--- START OF DATA SUPPLIED ---
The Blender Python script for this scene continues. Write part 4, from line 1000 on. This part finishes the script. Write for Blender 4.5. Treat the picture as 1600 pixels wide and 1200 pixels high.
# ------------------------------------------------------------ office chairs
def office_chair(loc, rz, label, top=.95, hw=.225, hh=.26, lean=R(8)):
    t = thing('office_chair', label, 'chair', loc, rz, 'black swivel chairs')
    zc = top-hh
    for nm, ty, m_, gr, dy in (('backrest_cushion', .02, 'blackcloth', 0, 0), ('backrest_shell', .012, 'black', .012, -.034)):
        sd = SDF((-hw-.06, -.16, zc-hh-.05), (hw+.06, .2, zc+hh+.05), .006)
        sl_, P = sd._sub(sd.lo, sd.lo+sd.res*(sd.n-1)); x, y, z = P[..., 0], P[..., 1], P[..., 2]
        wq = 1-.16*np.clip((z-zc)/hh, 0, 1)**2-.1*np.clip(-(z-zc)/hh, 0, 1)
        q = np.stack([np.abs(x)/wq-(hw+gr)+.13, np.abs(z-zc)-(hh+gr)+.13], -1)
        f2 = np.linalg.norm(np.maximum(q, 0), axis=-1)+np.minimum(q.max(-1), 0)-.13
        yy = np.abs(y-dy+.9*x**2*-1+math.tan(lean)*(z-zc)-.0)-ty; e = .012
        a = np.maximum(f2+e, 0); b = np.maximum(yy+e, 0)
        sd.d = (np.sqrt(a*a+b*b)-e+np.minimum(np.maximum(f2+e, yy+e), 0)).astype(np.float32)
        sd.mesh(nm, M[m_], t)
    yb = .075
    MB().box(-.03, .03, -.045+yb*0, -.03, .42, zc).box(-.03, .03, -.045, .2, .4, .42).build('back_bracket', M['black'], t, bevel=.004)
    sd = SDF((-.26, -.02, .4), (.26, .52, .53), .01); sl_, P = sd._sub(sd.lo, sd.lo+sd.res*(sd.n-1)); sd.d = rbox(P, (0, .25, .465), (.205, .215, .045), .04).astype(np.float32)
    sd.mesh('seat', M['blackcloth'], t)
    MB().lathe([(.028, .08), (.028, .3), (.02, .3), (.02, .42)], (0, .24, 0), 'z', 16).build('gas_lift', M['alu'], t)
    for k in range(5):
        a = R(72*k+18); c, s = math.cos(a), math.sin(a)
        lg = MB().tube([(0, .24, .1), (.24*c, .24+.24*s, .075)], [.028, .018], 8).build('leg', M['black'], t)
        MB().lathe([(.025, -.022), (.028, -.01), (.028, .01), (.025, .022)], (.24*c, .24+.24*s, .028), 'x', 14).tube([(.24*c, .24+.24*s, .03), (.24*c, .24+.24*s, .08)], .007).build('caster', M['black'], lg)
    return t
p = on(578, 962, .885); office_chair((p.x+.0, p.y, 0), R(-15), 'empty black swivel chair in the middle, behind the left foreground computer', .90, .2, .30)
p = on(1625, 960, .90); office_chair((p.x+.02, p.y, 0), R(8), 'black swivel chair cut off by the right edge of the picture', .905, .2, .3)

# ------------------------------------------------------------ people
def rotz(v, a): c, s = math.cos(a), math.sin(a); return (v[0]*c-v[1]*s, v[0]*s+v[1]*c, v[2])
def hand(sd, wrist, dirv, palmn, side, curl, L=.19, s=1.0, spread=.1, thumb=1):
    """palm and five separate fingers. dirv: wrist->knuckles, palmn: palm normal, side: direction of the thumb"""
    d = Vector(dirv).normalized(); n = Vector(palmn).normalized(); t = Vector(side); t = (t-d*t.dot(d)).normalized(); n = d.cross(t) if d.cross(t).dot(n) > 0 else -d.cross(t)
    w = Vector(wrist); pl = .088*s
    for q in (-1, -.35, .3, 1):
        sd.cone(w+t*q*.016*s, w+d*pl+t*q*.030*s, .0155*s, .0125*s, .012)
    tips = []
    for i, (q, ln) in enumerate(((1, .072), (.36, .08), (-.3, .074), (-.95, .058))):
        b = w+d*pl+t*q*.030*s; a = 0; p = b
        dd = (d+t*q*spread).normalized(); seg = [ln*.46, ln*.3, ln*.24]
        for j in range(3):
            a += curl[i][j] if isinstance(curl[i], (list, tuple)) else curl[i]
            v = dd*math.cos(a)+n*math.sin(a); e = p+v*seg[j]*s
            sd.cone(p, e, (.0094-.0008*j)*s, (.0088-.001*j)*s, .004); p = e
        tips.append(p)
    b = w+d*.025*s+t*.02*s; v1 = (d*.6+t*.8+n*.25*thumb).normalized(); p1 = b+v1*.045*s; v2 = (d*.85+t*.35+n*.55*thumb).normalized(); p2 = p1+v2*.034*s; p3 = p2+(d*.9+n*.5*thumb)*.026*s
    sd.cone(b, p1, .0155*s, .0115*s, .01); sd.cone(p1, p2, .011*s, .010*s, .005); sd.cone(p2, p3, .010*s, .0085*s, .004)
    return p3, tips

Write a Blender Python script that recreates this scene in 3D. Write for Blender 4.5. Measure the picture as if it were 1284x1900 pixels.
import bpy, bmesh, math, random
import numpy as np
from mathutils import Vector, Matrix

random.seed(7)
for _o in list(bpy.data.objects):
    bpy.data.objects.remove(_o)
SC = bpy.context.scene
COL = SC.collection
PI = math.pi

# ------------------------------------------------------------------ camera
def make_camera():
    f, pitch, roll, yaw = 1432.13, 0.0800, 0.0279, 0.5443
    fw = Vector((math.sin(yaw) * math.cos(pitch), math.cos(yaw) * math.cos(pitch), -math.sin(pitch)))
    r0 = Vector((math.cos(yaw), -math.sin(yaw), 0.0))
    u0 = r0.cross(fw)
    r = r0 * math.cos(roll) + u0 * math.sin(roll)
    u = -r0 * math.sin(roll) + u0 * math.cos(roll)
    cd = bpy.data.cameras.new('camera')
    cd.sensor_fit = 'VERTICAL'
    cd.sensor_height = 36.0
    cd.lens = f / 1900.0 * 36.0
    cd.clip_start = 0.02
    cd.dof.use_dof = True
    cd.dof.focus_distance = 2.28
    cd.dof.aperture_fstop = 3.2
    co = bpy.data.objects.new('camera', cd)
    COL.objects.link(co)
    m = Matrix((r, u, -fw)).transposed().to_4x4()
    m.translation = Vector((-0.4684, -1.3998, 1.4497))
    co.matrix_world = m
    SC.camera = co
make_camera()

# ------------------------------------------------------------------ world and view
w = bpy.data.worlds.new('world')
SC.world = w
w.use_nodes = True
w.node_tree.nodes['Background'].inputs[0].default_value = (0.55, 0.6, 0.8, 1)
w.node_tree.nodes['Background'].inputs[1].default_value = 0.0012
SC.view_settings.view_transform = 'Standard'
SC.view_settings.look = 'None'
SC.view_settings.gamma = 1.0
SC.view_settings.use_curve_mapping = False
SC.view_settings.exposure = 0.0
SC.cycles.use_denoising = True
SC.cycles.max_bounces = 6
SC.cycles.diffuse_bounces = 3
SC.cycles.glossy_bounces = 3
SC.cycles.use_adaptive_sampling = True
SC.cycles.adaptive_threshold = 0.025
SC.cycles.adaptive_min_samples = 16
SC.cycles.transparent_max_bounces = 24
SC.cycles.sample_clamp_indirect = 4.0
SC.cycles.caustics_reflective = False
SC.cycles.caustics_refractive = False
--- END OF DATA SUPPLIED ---
Repeat each record in full; every line must match exactly.

ANSWER ▸
The Blender Python script for this scene continues. Write part 4, from line 1000 on. This part finishes the script. Write for Blender 4.5. Treat the picture as 1600 pixels wide and 1200 pixels high.
# ------------------------------------------------------------ office chairs
def office_chair(loc, rz, label, top=.95, hw=.225, hh=.26, lean=R(8)):
    t = thing('office_chair', label, 'chair', loc, rz, 'black swivel chairs')
    zc = top-hh
    for nm, ty, m_, gr, dy in (('backrest_cushion', .02, 'blackcloth', 0, 0), ('backrest_shell', .012, 'black', .012, -.034)):
        sd = SDF((-hw-.06, -.16, zc-hh-.05), (hw+.06, .2, zc+hh+.05), .006)
        sl_, P = sd._sub(sd.lo, sd.lo+sd.res*(sd.n-1)); x, y, z = P[..., 0], P[..., 1], P[..., 2]
        wq = 1-.16*np.clip((z-zc)/hh, 0, 1)**2-.1*np.clip(-(z-zc)/hh, 0, 1)
        q = np.stack([np.abs(x)/wq-(hw+gr)+.13, np.abs(z-zc)-(hh+gr)+.13], -1)
        f2 = np.linalg.norm(np.maximum(q, 0), axis=-1)+np.minimum(q.max(-1), 0)-.13
        yy = np.abs(y-dy+.9*x**2*-1+math.tan(lean)*(z-zc)-.0)-ty; e = .012
        a = np.maximum(f2+e, 0); b = np.maximum(yy+e, 0)
        sd.d = (np.sqrt(a*a+b*b)-e+np.minimum(np.maximum(f2+e, yy+e), 0)).astype(np.float32)
        sd.mesh(nm, M[m_], t)
    yb = .075
    MB().box(-.03, .03, -.045+yb*0, -.03, .42, zc).box(-.03, .03, -.045, .2, .4, .42).build('back_bracket', M['black'], t, bevel=.004)
    sd = SDF((-.26, -.02, .4), (.26, .52, .53), .01); sl_, P = sd._sub(sd.lo, sd.lo+sd.res*(sd.n-1)); sd.d = rbox(P, (0, .25, .465), (.205, .215, .045), .04).astype(np.float32)
    sd.mesh('seat', M['blackcloth'], t)
    MB().lathe([(.028, .08), (.028, .3), (.02, .3), (.02, .42)], (0, .24, 0), 'z', 16).build('gas_lift', M['alu'], t)
    for k in range(5):
        a = R(72*k+18); c, s = math.cos(a), math.sin(a)
        lg = MB().tube([(0, .24, .1), (.24*c, .24+.24*s, .075)], [.028, .018], 8).build('leg', M['black'], t)
        MB().lathe([(.025, -.022), (.028, -.01), (.028, .01), (.025, .022)], (.24*c, .24+.24*s, .028), 'x', 14).tube([(.24*c, .24+.24*s, .03), (.24*c, .24+.24*s, .08)], .007).build('caster', M['black'], lg)
    return t
p = on(578, 962, .885); office_chair((p.x+.0, p.y, 0), R(-15), 'empty black swivel chair in the middle, behind the left foreground computer', .90, .2, .30)
p = on(1625, 960, .90); office_chair((p.x+.02, p.y, 0), R(8), 'black swivel chair cut off by the right edge of the picture', .905, .2, .3)

# ------------------------------------------------------------ people
def rotz(v, a): c, s = math.cos(a), math.sin(a); return (v[0]*c-v[1]*s, v[0]*s+v[1]*c, v[2])
def hand(sd, wrist, dirv, palmn, side, curl, L=.19, s=1.0, spread=.1, thumb=1):
    """palm and five separate fingers. dirv: wrist->knuckles, palmn: palm normal, side: direction of the thumb"""
    d = Vector(dirv).normalized(); n = Vector(palmn).normalized(); t = Vector(side); t = (t-d*t.dot(d)).normalized(); n = d.cross(t) if d.cross(t).dot(n) > 0 else -d.cross(t)
    w = Vector(wrist); pl = .088*s
    for q in (-1, -.35, .3, 1):
        sd.cone(w+t*q*.016*s, w+d*pl+t*q*.030*s, .0155*s, .0125*s, .012)
    tips = []
    for i, (q, ln) in enumerate(((1, .072), (.36, .08), (-.3, .074), (-.95, .058))):
        b = w+d*pl+t*q*.030*s; a = 0; p = b
        dd = (d+t*q*spread).normalized(); seg = [ln*.46, ln*.3, ln*.24]
        for j in range(3):
            a += curl[i][j] if isinstance(curl[i], (list, tuple)) else curl[i]
            v = dd*math.cos(a)+n*math.sin(a); e = p+v*seg[j]*s
            sd.cone(p, e, (.0094-.0008*j)*s, (.0088-.001*j)*s, .004); p = e
        tips.append(p)
    b = w+d*.025*s+t*.02*s; v1 = (d*.6+t*.8+n*.25*thumb).normalized(); p1 = b+v1*.045*s; v2 = (d*.85+t*.35+n*.55*thumb).normalized(); p2 = p1+v2*.034*s; p3 = p2+(d*.9+n*.5*thumb)*.026*s
    sd.cone(b, p1, .0155*s, .0115*s, .01); sd.cone(p1, p2, .011*s, .010*s, .005); sd.cone(p2, p3, .010*s, .0085*s, .004)
    return p3, tips

Write a Blender Python script that recreates this scene in 3D. Write for Blender 4.5. Measure the picture as if it were 1284x1900 pixels.
import bpy, bmesh, math, random
import numpy as np
from mathutils import Vector, Matrix

random.seed(7)
for _o in list(bpy.data.objects):
    bpy.data.objects.remove(_o)
SC = bpy.context.scene
COL = SC.collection
PI = math.pi

# ------------------------------------------------------------------ camera
def make_camera():
    f, pitch, roll, yaw = 1432.13, 0.0800, 0.0279, 0.5443
    fw = Vector((math.sin(yaw) * math.cos(pitch), math.cos(yaw) * math.cos(pitch), -math.sin(pitch)))
    r0 = Vector((math.cos(yaw), -math.sin(yaw), 0.0))
    u0 = r0.cross(fw)
    r = r0 * math.cos(roll) + u0 * math.sin(roll)
    u = -r0 * math.sin(roll) + u0 * math.cos(roll)
    cd = bpy.data.cameras.new('camera')
    cd.sensor_fit = 'VERTICAL'
    cd.sensor_height = 36.0
    cd.lens = f / 1900.0 * 36.0
    cd.clip_start = 0.02
    cd.dof.use_dof = True
    cd.dof.focus_distance = 2.28
    cd.dof.aperture_fstop = 3.2
    co = bpy.data.objects.new('camera', cd)
    COL.objects.link(co)
    m = Matrix((r, u, -fw)).transposed().to_4x4()
    m.translation = Vector((-0.4684, -1.3998, 1.4497))
    co.matrix_world = m
    SC.camera = co
make_camera()

# ------------------------------------------------------------------ world and view
w = bpy.data.worlds.new('world')
SC.world = w
w.use_nodes = True
w.node_tree.nodes['Background'].inputs[0].default_value = (0.55, 0.6, 0.8, 1)
w.node_tree.nodes['Background'].inputs[1].default_value = 0.0012
SC.view_settings.view_transform = 'Standard'
SC.view_settings.look = 'None'
SC.view_settings.gamma = 1.0
SC.view_settings.use_curve_mapping = False
SC.view_settings.exposure = 0.0
SC.cycles.use_denoising = True
SC.cycles.max_bounces = 6
SC.cycles.diffuse_bounces = 3
SC.cycles.glossy_bounces = 3
SC.cycles.use_adaptive_sampling = True
SC.cycles.adaptive_threshold = 0.025
SC.cycles.adaptive_min_samples = 16
SC.cycles.transparent_max_bounces = 24
SC.cycles.sample_clamp_indirect = 4.0
SC.cycles.caustics_reflective = False
SC.cycles.caustics_refractive = False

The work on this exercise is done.